Uh. Java has a foreach operator. Has had it for almost a decade now. Almost the same as the C# operator. You might want to consider dialing down your self-assuredness if you don't know the basic commands in the language being discussed.
And macros are vastly different from hunting through framework documentation, that's not the same ballpark or even the same sport. If you want macro-like behavior in Java, you can always break out AspectJ, which I strongly recommend against doing due to my biases against code that changes in between me typing it and it running.
A key skill in programming is holding a large number of concepts together at once and thinking about them together. It's like holding up a big stack of bowls, plates, silverware, glasses and other stuff.
Large screen area makes it possible to scan this stuff with your eyes, which increases your effective working memory.
If your code takes up 3x the space, you can fit less on your screen, so your effective working memory is smaller. Practically, it makes you less intelligent.
The "braces on separate lines" style contributes to a line break problem, in my opinion. If you use this style and have nice, concise methods and/or functions, the extra lines added for each start brace can take up a noticeable amount of your code window's real estate.

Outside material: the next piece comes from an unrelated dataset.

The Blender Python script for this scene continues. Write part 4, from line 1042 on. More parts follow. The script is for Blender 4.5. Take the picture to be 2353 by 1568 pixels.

There are other code style choices that increase line count which I dislike for the same reason, this is just the first one that came to mind.
You don't really want to know everything that's going on. At some point, and over a certain project size, you just have to trust some stuff and use higher abstractions when reading/writing code. Macros are one of the tools you have for doing this in an orderly, not-want-to-kill-yourself way.
So yeah, they hide stuff, but when you have no choice but to hide stuff they can do it quite well.
As for codebase size... Yes, Java is going to have more lines due to the nature of the language. He noted that experienced Java programmers don't see all that excess any more... He claims that's a bad thing, but I think that's what makes the language tolerable for them. They just look over them.
I also have to wonder how Mirah would stack up for him. I had high hopes for the language, but it uses the built-in Java types so all that verbosity is still there for anything that uses them. It doesn't really have all the syntactic sugar that Ruby does.